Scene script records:
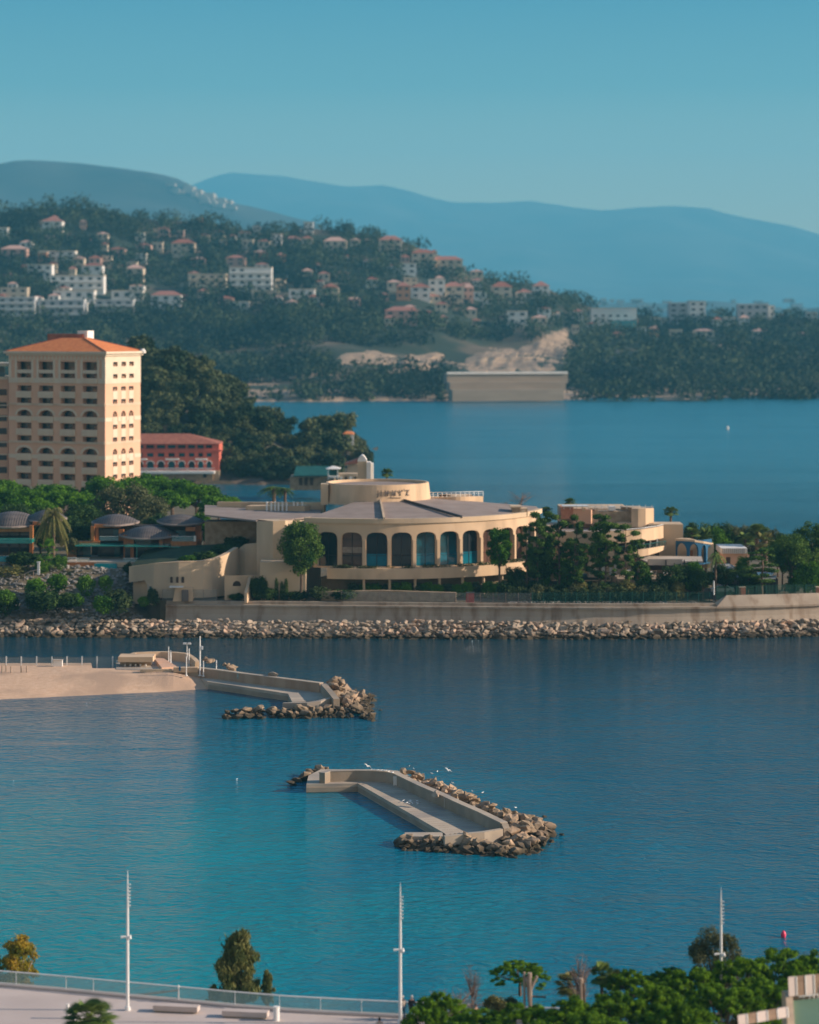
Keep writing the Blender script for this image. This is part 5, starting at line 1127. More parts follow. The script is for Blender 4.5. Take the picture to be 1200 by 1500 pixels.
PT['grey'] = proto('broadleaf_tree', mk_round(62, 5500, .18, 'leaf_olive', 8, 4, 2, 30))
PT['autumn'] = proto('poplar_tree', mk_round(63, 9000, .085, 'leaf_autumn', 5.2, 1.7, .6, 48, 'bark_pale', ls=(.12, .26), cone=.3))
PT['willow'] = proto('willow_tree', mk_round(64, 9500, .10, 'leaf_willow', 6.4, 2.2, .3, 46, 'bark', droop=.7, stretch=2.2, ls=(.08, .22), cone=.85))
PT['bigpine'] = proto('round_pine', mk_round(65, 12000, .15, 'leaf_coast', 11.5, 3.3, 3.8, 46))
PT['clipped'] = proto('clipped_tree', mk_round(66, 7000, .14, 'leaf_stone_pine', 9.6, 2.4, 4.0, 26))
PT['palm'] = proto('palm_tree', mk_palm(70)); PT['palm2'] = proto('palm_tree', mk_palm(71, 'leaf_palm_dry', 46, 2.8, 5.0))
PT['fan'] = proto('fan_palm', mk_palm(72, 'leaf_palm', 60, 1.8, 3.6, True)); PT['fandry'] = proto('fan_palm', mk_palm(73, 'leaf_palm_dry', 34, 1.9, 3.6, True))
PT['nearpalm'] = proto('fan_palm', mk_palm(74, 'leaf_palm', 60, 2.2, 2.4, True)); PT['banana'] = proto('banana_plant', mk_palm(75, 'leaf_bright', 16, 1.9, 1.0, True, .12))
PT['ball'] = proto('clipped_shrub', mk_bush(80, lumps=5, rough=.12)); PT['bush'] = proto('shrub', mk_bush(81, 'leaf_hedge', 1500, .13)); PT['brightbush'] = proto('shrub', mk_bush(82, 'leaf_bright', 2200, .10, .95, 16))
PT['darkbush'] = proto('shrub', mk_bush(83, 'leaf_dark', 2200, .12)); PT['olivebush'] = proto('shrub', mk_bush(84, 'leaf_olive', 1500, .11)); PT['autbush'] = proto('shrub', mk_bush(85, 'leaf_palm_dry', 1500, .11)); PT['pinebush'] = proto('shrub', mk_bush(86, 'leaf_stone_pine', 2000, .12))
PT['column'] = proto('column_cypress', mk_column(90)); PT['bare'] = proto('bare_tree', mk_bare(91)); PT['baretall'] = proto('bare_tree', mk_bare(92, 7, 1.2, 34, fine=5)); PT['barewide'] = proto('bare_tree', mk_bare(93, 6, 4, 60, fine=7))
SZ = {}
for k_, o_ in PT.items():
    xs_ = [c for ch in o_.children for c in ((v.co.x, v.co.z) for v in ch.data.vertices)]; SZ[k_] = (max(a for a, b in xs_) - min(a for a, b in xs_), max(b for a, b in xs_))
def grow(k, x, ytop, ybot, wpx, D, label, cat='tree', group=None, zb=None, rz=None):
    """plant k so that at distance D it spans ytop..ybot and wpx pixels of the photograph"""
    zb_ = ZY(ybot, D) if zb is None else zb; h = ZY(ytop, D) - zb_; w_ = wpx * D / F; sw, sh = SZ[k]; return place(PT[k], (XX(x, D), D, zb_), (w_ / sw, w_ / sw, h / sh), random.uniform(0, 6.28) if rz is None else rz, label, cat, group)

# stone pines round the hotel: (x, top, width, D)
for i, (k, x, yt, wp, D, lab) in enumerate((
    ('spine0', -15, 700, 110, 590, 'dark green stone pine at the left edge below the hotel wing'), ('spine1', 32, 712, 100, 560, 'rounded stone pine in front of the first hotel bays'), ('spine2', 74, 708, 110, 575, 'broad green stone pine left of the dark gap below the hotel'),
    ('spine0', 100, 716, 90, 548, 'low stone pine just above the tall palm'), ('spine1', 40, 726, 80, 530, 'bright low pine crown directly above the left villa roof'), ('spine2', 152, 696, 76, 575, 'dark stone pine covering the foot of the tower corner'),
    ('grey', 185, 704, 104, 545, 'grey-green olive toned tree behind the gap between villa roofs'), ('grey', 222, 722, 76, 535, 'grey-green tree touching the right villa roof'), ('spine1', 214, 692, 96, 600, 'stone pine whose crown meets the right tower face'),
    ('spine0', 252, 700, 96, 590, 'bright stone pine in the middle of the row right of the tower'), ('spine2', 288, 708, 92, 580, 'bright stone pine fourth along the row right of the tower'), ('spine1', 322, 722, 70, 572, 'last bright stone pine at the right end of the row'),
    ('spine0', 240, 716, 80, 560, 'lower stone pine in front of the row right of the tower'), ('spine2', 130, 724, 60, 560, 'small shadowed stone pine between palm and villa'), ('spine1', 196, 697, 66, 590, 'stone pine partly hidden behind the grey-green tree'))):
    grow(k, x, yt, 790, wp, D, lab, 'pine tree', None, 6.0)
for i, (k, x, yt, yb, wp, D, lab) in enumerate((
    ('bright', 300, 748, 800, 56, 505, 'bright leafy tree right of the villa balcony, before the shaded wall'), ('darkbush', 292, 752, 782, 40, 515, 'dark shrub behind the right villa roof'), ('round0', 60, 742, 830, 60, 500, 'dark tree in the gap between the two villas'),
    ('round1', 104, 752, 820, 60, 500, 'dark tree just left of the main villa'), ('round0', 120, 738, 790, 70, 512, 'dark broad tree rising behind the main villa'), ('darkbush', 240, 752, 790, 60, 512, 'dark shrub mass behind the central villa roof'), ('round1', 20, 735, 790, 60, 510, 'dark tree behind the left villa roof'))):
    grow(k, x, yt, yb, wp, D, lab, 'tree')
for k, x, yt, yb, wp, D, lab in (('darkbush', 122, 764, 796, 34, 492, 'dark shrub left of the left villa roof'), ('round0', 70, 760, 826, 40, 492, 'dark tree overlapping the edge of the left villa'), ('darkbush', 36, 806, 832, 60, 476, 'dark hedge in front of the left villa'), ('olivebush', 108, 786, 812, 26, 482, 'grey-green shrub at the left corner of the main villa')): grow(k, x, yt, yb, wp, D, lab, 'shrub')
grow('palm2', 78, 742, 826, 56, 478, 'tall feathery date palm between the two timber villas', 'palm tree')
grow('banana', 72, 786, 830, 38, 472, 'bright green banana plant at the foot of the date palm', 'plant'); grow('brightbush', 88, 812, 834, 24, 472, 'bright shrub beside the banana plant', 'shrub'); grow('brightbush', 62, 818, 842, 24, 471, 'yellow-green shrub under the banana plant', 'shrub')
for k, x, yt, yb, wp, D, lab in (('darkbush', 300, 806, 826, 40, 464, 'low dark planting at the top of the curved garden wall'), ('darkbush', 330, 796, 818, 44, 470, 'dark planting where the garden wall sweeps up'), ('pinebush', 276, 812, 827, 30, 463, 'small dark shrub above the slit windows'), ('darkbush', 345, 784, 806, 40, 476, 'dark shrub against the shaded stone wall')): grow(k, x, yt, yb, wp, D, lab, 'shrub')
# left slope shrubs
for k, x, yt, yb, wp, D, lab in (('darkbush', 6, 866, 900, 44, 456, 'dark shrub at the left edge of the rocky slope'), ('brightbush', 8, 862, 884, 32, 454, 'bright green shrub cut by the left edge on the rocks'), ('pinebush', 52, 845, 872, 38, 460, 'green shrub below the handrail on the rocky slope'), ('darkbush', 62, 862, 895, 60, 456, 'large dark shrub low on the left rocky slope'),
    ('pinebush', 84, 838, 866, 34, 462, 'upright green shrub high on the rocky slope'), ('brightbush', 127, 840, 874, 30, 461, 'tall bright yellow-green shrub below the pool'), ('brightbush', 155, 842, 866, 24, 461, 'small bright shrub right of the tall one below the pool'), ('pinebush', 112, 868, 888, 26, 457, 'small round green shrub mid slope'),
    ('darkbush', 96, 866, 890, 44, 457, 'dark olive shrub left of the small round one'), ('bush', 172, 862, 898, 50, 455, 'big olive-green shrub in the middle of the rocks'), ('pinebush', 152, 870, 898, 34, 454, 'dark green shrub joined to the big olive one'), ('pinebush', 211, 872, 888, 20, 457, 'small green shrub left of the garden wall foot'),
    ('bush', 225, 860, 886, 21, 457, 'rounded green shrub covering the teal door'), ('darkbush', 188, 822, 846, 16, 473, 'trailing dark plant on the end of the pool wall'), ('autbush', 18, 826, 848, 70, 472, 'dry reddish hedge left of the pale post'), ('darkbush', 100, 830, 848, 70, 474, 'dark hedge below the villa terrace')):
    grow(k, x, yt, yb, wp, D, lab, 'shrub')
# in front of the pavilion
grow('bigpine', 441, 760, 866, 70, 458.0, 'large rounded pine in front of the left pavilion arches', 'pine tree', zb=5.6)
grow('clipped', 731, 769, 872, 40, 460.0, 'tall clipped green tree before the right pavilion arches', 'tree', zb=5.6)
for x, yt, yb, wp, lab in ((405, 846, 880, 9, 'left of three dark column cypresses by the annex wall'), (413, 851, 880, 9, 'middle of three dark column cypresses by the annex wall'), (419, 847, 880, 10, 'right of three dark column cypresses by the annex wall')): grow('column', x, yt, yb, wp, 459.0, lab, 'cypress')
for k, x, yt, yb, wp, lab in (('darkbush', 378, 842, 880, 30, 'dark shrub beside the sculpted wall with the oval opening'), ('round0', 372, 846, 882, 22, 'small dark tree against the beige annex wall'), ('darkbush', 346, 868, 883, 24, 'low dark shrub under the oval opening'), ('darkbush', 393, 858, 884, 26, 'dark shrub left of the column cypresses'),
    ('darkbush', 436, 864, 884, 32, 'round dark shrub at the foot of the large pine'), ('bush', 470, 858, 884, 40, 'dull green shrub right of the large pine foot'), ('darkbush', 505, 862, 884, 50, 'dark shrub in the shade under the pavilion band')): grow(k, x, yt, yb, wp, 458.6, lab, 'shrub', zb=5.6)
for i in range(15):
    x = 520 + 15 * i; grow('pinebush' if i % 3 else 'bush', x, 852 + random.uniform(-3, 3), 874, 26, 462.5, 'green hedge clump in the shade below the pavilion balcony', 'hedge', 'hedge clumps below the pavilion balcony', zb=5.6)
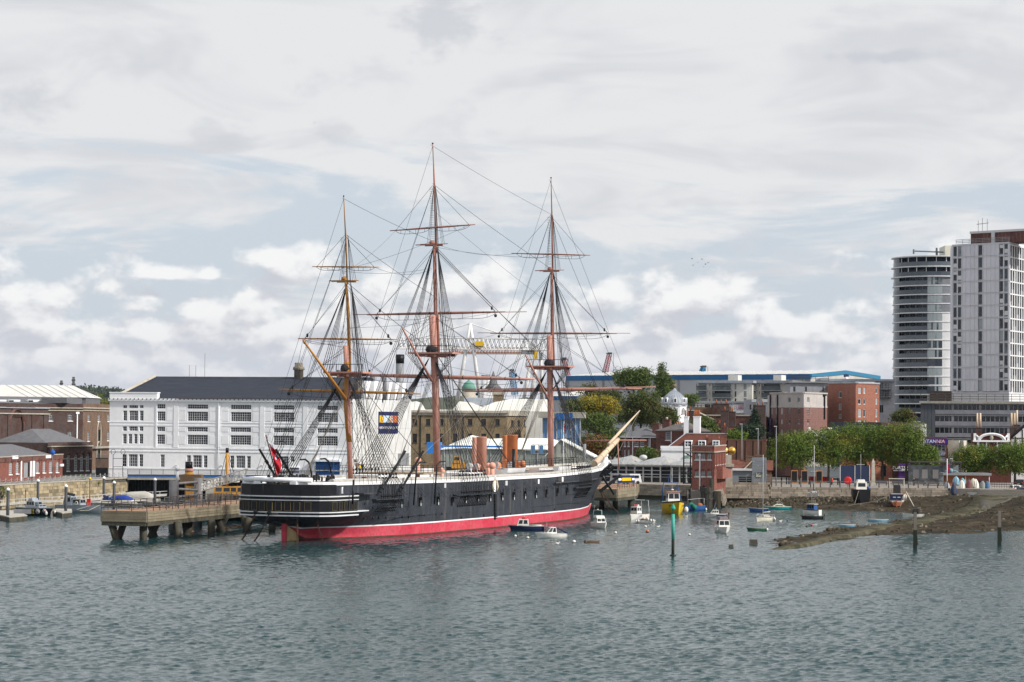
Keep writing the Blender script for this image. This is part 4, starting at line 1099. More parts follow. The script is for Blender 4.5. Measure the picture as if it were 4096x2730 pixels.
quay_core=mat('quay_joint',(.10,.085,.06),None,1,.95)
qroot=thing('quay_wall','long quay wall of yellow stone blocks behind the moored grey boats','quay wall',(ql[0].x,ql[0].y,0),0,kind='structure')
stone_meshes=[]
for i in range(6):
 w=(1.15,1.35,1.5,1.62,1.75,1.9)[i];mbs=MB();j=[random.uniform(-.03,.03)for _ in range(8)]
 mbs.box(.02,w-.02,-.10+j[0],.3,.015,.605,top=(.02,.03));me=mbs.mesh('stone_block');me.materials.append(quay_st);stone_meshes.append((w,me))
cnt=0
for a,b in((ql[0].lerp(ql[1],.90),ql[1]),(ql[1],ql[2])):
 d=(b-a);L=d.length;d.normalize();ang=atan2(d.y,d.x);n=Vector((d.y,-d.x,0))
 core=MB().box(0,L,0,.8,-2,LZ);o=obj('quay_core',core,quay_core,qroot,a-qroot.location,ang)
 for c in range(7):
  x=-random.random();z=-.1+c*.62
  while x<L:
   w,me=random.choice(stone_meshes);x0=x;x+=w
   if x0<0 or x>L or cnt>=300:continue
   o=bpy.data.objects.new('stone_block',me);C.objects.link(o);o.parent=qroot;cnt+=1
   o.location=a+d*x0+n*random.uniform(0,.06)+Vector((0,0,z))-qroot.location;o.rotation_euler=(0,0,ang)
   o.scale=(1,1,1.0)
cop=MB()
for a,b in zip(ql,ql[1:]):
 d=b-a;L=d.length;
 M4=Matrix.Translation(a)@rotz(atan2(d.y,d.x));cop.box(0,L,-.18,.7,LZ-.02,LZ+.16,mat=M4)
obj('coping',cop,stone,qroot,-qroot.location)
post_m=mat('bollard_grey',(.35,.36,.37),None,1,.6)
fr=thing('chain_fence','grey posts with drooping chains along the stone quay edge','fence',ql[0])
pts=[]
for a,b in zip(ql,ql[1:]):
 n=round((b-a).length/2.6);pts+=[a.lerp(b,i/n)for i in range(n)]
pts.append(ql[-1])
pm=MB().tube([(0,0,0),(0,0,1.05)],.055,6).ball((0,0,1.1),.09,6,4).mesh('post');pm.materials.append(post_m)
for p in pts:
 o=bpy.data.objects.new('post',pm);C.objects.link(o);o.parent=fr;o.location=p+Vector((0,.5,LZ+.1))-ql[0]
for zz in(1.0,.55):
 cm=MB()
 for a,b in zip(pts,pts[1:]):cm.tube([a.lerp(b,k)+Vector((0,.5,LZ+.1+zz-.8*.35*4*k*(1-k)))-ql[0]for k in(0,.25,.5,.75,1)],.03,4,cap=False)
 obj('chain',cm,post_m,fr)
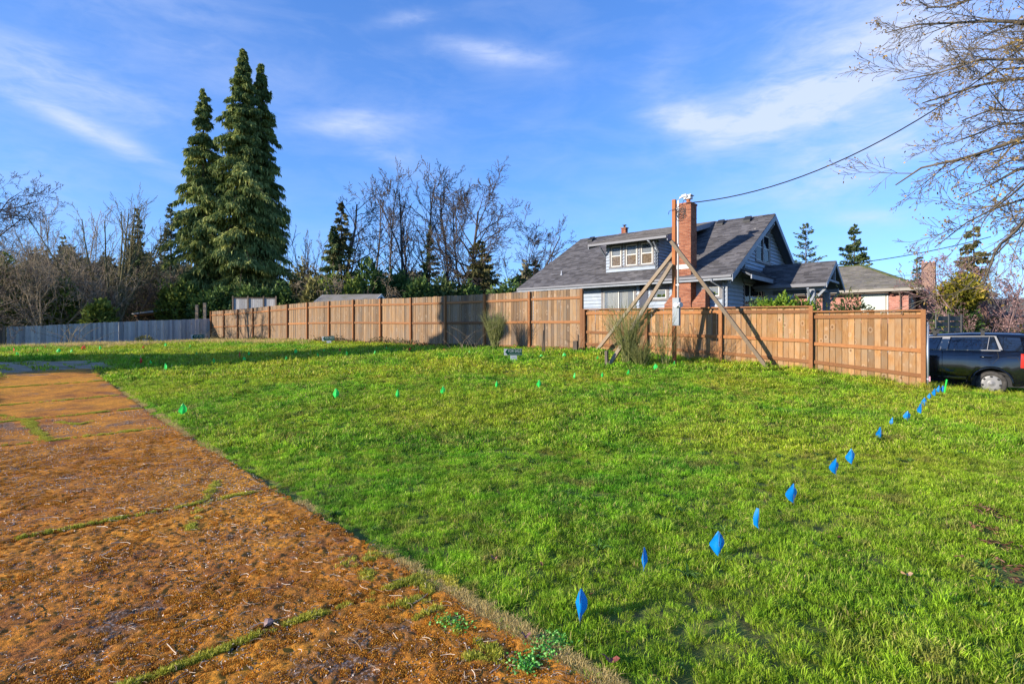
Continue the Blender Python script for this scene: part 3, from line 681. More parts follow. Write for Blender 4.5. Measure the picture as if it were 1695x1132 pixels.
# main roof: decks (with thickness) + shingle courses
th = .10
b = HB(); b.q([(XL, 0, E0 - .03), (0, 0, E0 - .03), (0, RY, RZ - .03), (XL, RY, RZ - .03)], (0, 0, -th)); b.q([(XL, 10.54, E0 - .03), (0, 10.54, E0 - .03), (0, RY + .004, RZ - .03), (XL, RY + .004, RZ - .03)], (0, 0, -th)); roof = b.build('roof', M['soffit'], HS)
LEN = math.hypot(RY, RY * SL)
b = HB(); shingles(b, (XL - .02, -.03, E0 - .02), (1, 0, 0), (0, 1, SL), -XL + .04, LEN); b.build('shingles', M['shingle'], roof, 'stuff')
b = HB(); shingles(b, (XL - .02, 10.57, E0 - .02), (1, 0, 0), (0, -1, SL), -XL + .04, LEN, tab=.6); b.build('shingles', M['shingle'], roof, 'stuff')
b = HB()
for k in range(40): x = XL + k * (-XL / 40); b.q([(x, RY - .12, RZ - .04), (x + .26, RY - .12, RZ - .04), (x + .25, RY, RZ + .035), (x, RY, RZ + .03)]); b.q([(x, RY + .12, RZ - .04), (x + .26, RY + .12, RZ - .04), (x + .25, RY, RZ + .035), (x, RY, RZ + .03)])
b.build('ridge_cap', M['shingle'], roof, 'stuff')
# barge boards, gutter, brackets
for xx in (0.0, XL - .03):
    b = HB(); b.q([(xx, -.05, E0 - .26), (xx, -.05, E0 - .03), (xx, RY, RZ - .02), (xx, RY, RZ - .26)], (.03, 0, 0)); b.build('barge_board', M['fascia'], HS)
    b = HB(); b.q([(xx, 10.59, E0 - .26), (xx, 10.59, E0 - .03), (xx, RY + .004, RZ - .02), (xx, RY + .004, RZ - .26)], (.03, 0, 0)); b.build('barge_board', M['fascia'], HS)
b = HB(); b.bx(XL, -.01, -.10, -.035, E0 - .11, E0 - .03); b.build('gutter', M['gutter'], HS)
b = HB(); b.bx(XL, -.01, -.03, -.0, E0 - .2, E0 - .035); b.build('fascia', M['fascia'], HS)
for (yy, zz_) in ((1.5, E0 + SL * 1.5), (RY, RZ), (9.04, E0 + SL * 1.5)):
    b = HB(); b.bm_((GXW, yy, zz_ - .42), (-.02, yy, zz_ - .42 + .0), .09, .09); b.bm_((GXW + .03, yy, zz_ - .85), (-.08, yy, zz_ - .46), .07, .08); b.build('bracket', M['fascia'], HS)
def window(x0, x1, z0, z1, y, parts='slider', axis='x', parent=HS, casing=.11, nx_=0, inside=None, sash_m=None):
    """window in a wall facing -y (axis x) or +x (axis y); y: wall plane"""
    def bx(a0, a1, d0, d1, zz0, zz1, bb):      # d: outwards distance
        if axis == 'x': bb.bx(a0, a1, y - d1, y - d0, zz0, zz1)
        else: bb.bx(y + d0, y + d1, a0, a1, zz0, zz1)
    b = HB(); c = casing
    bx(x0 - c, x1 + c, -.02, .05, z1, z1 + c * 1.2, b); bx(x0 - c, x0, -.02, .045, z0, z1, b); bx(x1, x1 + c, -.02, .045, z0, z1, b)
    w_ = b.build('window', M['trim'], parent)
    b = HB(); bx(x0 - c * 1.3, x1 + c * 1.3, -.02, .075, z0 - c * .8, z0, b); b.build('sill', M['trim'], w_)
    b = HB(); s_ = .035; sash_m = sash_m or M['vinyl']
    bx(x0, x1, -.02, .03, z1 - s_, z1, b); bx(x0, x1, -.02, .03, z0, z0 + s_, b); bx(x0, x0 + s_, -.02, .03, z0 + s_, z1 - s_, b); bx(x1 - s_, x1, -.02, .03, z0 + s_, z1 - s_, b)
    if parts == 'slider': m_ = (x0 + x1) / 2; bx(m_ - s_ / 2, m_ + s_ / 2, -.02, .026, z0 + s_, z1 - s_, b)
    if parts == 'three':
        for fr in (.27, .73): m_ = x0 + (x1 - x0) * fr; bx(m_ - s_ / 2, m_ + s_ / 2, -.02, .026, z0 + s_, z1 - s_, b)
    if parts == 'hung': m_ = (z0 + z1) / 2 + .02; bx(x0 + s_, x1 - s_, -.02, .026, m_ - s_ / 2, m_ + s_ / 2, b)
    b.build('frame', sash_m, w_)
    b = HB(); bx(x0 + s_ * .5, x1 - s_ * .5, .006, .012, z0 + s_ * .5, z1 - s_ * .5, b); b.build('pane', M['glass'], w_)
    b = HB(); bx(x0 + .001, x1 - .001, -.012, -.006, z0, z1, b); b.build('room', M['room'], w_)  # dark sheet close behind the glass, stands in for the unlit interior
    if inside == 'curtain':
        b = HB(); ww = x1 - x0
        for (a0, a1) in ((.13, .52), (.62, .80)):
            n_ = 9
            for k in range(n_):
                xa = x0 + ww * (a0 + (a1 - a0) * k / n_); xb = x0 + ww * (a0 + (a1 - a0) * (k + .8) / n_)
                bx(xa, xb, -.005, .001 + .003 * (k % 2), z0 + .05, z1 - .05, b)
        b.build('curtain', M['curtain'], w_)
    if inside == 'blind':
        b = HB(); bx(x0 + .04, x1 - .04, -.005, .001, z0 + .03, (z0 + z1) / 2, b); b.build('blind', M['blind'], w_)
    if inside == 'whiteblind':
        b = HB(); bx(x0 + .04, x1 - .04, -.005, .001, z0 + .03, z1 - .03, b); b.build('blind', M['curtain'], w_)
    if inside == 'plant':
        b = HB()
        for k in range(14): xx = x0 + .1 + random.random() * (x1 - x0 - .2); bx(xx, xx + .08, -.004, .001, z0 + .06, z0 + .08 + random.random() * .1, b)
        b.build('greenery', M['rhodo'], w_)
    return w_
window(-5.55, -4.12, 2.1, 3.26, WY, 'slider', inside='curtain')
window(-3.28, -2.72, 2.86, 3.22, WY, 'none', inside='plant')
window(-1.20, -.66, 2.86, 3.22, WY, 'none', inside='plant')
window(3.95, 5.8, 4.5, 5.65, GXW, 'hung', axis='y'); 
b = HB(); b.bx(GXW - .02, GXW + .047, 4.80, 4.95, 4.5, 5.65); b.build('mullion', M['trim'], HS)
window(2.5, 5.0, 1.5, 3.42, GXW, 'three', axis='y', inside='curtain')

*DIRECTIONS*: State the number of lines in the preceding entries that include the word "Keep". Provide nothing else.

*WRITTEN ANSWER*: 2